How do I use std::is_pod in a template argument?

Question

I'm trying to get one set of behavior when something is a pod, and something else when it's not through template meta programming. I've written the below code, but I get a compilation error. I want to get:

yep
nope

but I get the following compiler error:

error C2993: 'std::is_pod<_Ty>': illegal type for non-type template parameter '__formal'

Using this code

#include <iostream>
#include <type_traits>

struct A
{
    int b;
};

struct B
{
private:
    int b;
public:
    int c;
};

template <class Z, std::is_pod<Z>>
void x()
{
    std::cout << "yep" << std::endl;
}

template <class Z>
void x()
{
    std::cout << "nope" << std::endl;
}

int main()
{
    x<A>();
    x<B>();
    return 0;
}

Any advice?

Answer 1

If you can use C++20, here's a solution that uses requires.

template <class Z>
requires std::is_standard_layout_v<Z> && std::is_trivial_v<Z>
void x()
{
    std::cout << "yep" << std::endl;
}

Answer 2

With c++17, you might use if constexpr (even if simple if is enough in your case as both branches are valid)

template <class Z>
void x()
{
    if constexpr (std::is_pod_v<Z>) {
        std::cout << "yep" << std::endl;
    } else {
        std::cout << "nope" << std::endl;
    }
}

Answer 3

You need to use std::enable_if to use the value from std::is_pod in a SFINAE context. That would look like

// only enable this template if Z is a pod type
template <class Z, std::enable_if_t<std::is_pod_v<Z>, bool> = true>
void x()
{
    std::cout << "yep" << std::endl;
}

// only enable this template if Z is not a pod type
template <class Z, std::enable_if_t<!std::is_pod_v<Z>, bool> = true>
void x()
{
    std::cout << "nope" << std::endl;
}

Do note that std::is_pod is deprecated in C++17 and has been removed from C++20.

Answer 4

template <class Z,
  std::enable_if_t<std::is_pod<Z>{}, bool> =true
>
void x()
{
  std::cout << "yep" << std::endl;
}

this conditionally creates a non-type template parameter of type bool, and assigns it true.

If is_pod<Z>{} is false, it generates a SFINAE failure.

You'll have to implement the inverse condition in the other x.
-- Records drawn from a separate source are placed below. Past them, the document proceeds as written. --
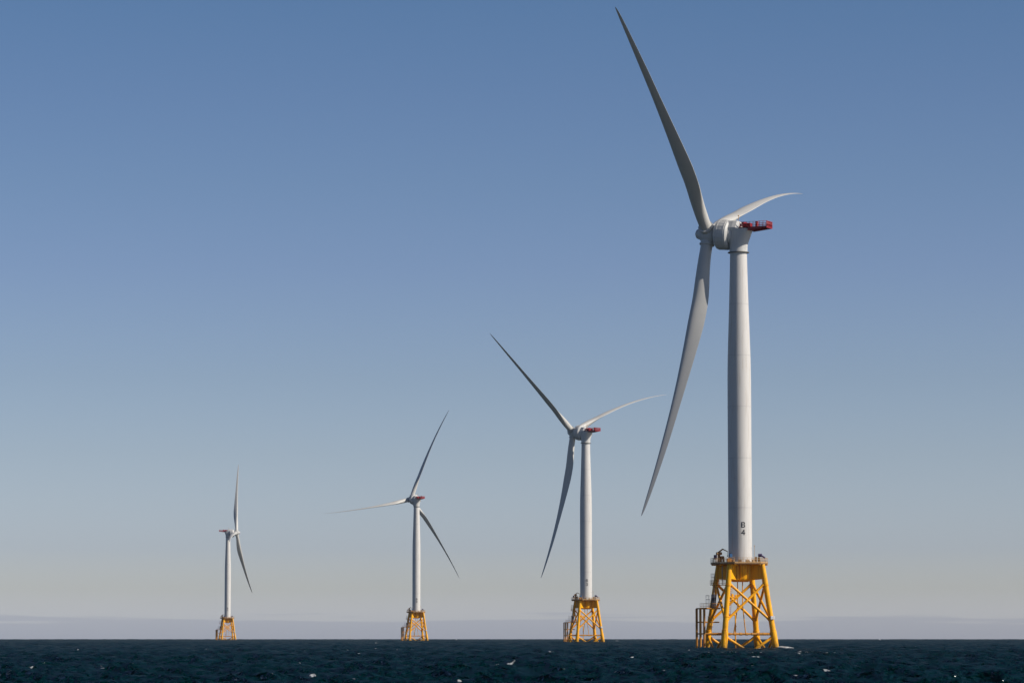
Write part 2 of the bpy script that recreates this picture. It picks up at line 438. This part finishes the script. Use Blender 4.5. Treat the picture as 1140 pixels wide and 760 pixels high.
# cable tubes and clutter inside the jacket
for (x, y) in ((-1.5, -2.6), (.6, 1.2), (-.6, 2.0)):
    m = MB()
    if y < -2:
        m.tube((x, y, -6), (x, y, 8.6), .17, n=12); m.tube((x, y, 8.6), (-3.6, -5.4, 8.6), .16, n=12); m.tube((x, y, 5.6), (x, y, 5.9), .28, n=12)
    else:
        m.tube((x, y, 11.0), (x, y, 17.0), .13, n=12); m.tube((x, y, 11.0), (x * 2.4, y * 2.4, 3.9), .13, n=12)
    P('cable_tube', m, 'brace')
m = MB(); m.box((-1.9, -3.2, 13.0), (1.6, 1.0, .18), .3); m.tube((-2.9, -4.2, 13.0), (-.8, -1.8, 13.0), .14, n=10); m.tube((-1.9, -3.2, 13.0), (-3.2, -5.2, 11.6), .12, n=10)
m.box((-2.3, -3.4, 13.5), (.6, .5, .7), .3, .05); m.box((-1.4, -2.9, 13.4), (.5, .5, .5), .3, .05)
P('cable_platform', m, 'yellow')
p = leg_pt(0, 7.9); m = MB(); m.box((p.x + .35, p.y - .9, p.z), (1.0, .5, .85), .1, .05); P('marker_box', m, 'white', None, 'small white box on the yellow leg')
m = MB()
m.tube(leg_pt(3, 8.6) + Vector((1.05, -.4, 0)), leg_pt(3, 15.9) + Vector((1.05, -.4, 0)), .05, n=6)
for z in np.arange(8.9, 16.0, .5):
    p = leg_pt(3, z); m.tube(p + Vector((.5, -.3, 0)), p + Vector((1.05, -.4, 0)), .05, n=6)
P('leg_ladder', m, 'rustrail', i_legs[3])

base_parts = parts

# lettering from filled polygons, wrapped on the tower
def stroke_letter(ch):
    """bars (x0,z0,x1,z1) in a 0..1 x 0..1.4 cell; block capitals"""
    w = .22
    S = {
     'B': [(0, 0, w, 1.4), (w, 1.4 - w, .78, 1.4), (w, .60, .80, .82), (w, 0, .80, w), (.74, .84, .74 + w, 1.32), (.78, .10, .78 + w, .62)],
     '4': [(.60, 0, .60 + w, 1.4), (0, .36, 1.0, .36 + w)],
     '3': [(.0, 1.4 - w, .80, 1.4), (.2, .60, .80, .80), (.0, 0, .80, w), (.76, .80, .76 + w, 1.30), (.76, .10, .76 + w, .60), (0, w, .15, w + .16), (0, 1.4 - w - .16, .15, 1.4 - w)],
     '2': [(.0, 1.4 - w, .80, 1.4), (.76, .80, .76 + w, 1.30), (.18, .60, .80, .80), (0, .1, w, .66), (0, 0, 1.0, w - .02), (0, 1.4 - w - .2, .17, 1.4 - w)],
     '1': [(.42, 0, .42 + w, 1.4), (.15, 1.06, .42, 1.24)]}
    return S[ch]
def letter_mesh(ch, ang, z, h, name):
    m = MB(); sc = h / 1.4; r = 3.0
    def wrap(x, zz): 
        a = ang + (x - .5) * sc / r
        return (a, z + zz * sc)
    def quad(pts):
        vs = []
        for rr in (r, r + .025):
            for a, zz in pts: vs.append((rr * math.cos(a), rr * math.sin(a), zz))
        n = len(pts)
        m.add(vs, [tuple(range(n))[::-1], tuple(range(n, 2 * n))] + [(i, (i + 1) % n, n + (i + 1) % n, n + i) for i in range(n)], False)
    for x0, z0, x1, z1 in stroke_letter(ch):
        n = 4
        for k in range(n):
            xa, xb = x0 + (x1 - x0) * k / n, x0 + (x1 - x0) * (k + 1) / n
            quad([wrap(xa, z0), wrap(xb, z0), wrap(xb, z1), wrap(xa, z1)])
    if ch == '4':
        quad([wrap(0, .50), wrap(.24, .50), wrap(.70, 1.24), wrap(.62, 1.4)])
    return m.mesh(name, M['black'])

# ------------------------------------------------------------------ turbine: head
def nacelle_meshes():
    """local frame: X = rotor axis pointing upwind, Z up; origin on the tower axis at axle height"""
    out = {}
    g = MB()   # direct-drive generator drum
    g.lathe([(2.2, 2.0), (3.3, 2.0), (3.72, 2.35), (3.78, 2.6), (3.78, 5.1), (3.70, 5.35), (3.1, 5.75), (2.3, 5.95), (1.9, 6.4)], 72, 'X')
    out['generator'] = g.mesh('generator', M['nacelle'])
    s = MB()
    for xx in (2.9, 4.7): s.lathe([(3.74, xx - .09), (3.84, xx - .09), (3.84, xx + .09), (3.74, xx + .09)], 72, 'X')
    for k in range(24):
        a = 2 * math.pi * k / 24
        s.tube((2.6, 3.80 * math.cos(a), 3.80 * math.sin(a)), (5.1, 3.80 * math.cos(a), 3.80 * math.sin(a)), .05, n=6)
    out['generator_rib'] = s.mesh('generator_rib', M['nacelle'])
    b = MB()   # bent housing from the yaw bearing up to the generator
    rings = []
    data = [(-4.75, 0.0, 2.28, 2.28, 2.0), (-3.4, -.02, 2.30, 2.30, 2.0), (-2.4, -.05, 2.45, 2.35, 2.2), (-1.2, -.15, 2.75, 2.45, 2.6), (0, -.30, 3.0, 2.5, 2.8), (.7, -.40, 3.2, 2.55, 3.0), (1.0, -.42, 3.2, 2.55, 3.0)]
    for z, cx_, rx, ry, p_ in data:
        ring = []
        for k in range(48):
            t = 2 * math.pi * k / 48; c, s_ = math.cos(t), math.sin(t)
            x = cx_ + rx * math.copysign(abs(c) ** (2 / p_), c)
            ring.append((min(x, 2.25), ry * math.copysign(abs(s_) ** (2 / p_), s_), z))
        rings.append(ring)
    b.loft(rings)
    # neck that meets the generator
    b.lathe([(2.6, 1.0), (3.0, 2.02)], 48, 'X')
    out['nacelle'] = b.mesh('nacelle', M['nacelle'])
    rf = MB()  # roof housing
    P_ = None
    def sec(x, zt, zb, wt, wb, zk):
        half_ = [(wb, zb), (wb + .05, zk), (wt, zt - .12), (wt - .25, zt)]
        return [(x, y_, z_) for y_, z_ in half_] + [(x, -y_, z_) for y_, z_ in half_[::-1]]
    rf.loft([sec(3.3, 3.05, .6, 1.5, 2.45, 1.3), sec(2.9, 3.22, .6, 1.6, 2.6, 1.3), sec(.8, 3.22, .6, 1.6, 2.6, 1.4), sec(-.2, 3.1, .7, 1.5, 2.5, 1.3), sec(-.9, 2.3, .8, 1.2, 2.3, 1.1)], False)
    out['roof_housing'] = rf.mesh('roof_housing', M['nacelle'])
    y = MB(); y.lathe([(2.2, -5.0), (2.72, -5.0), (2.72, -4.80), (2.2, -4.80)], 64); out['yaw_ring'] = y.mesh('yaw_ring', M['dark'])
    v = MB(); v.box((-1.7, -2.46, -.4), (.9, .12, 1.1), 0, .03)
    out['side_hatch'] = v.mesh('side_hatch', M['grey'])
    ms = MB(); ms.tube((.5, -1.4, 3.1), (.5, -1.4, 4.7), .07, .05, n=8); ms.tube((.5, -1.7, 4.6), (.5, -1.1, 4.6), .05, n=6); ms.box((.5, -1.4, 4.7), (.3, .3, .3), 0, .05)
    out['weather_mast'] = ms.mesh('weather_mast', M['rail'])
    # red hoist platform behind
    hp = MB(); ZF = 1.25
    hp.prism([(-1.0, -2.0, ZF), (-8.5, -2.0, ZF), (-8.5, 2.0, ZF), (-1.0, 2.0, ZF)], .12)
    for yy in (-1.95, 1.95, -.8, .8):
        hp.prism([(-3.6, yy, ZF - .05), (-8.5, yy, ZF - .05), (-8.5, yy, ZF - .30), (-3.3, yy, ZF - .85)], .12)
    for xx in (-8.4, -7.4, -5.7, -4.2): hp.box((xx, 0, ZF - .20), (.16, 3.9, .3))
    out['hoist_platform'] = hp.mesh('hoist_platform', M['red'])
    r_ = MB(); H = 1.35
    def run(a, b, m=.95):
        a, b = Vector(a), Vector(b); n = max(1, round((b - a).length / m))
        for k in range(n + 1): p = a.lerp(b, k / n); r_.tube(p, p + Vector((0, 0, H)), .06, n=6)
        for h in (.4, .85, H): r_.tube(a + Vector((0, 0, h)), b + Vector((0, 0, h)), .05, n=6)
    run((-1.2, -1.95, ZF), (-8.45, -1.95, ZF)); run((-8.45, -1.95, ZF), (-8.45, 1.95, ZF)); run((-8.45, 1.95, ZF), (-1.2, 1.95, ZF))
    out['platform_railing'] = r_.mesh('platform_railing', M['red'])
    pb = MB()
    for k in range(9):
        yy = -1.8 + k * .45; pb.tube((-8.5, yy, ZF), (-8.5, yy, ZF + 1.3), .09, n=6)
    pb.tube((-8.5, -1.9, ZF + .65), (-8.5, 1.9, ZF + .65), .10, n=6); pb.tube((-8.5, -1.9, ZF + 1.3), (-8.5, 1.9, ZF + 1.3), .10, n=6); pb.tube((-8.5, -1.9, ZF + .1), (-8.5, 1.9, ZF + .1), .10, n=6)
    out['end_gate'] = pb.mesh('end_gate', M['red'])
    bx = MB()
    bx.box((-2.5, -1.3, ZF + .75), (1.3, 1.0, 1.1), 0, .12); bx.box((-2.9, 1.0, ZF + .6), (2.2, 1.2, 1.0), 0, .12); bx.box((-1.6, -.3, ZF + 1.3), (.8, 2.6, .5), 0, .1)
    out['cooler_box'] = bx.mesh('cooler_box', M['red'])
    vd = MB(); vd.tube((-4.4, -1.7, ZF + .05), (-4.4, -1.7, ZF + 1.6), .38, n=16); vd.tube((-4.4, -1.7, ZF + 1.6), (-4.4, -1.7, ZF + 1.72), .5, n=16)
    out['vent_drum'] = vd.mesh('vent_drum', M['red'])
    # hub
    h = MB()
    h.lathe([(1.9, -1.95), (2.2, -1.7), (2.35, -1.0), (2.42, 0), (2.3, 1.0), (2.0, 1.6), (1.6, 2.05), (1.38, 2.35), (1.30, 2.75), (1.1, 3.1), (.7, 3.35), (.05, 3.45)], 56, 'X')
    out['hub'] = h.mesh('hub', M['nacelle'])
    return out
HEAD = nacelle_meshes()

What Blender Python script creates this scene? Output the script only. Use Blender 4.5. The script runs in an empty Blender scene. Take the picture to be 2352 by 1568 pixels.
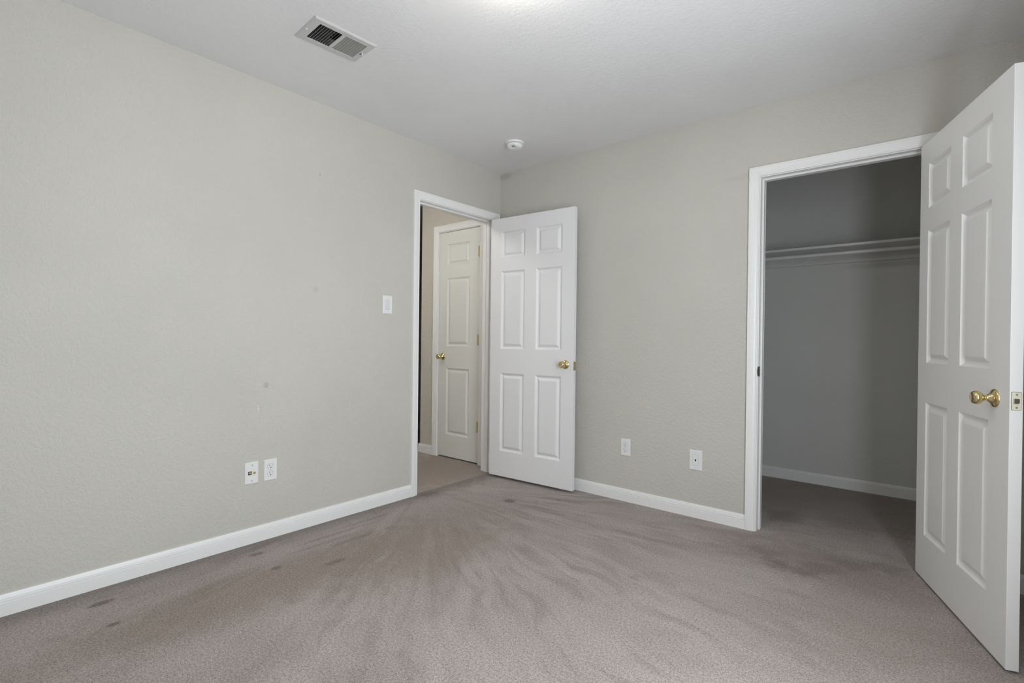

An alternative is tag dispatching:

namespace impl {
  template <class Z>
  void x(std::true_type /* is pod */ )
  {
    std::cout << "yep" << std::endl;
  }

  template <class Z>
  void x(std::false_type /* is pod */ )
  {
    std::cout << "nope" << std::endl;
  }
}
template<class Z>
void x() {
  impl::x<Z>( std::is_pod<Z>{} );
}

where we use usual overload resolution to dispatch between the two bodies. I, personally, find this the most sane.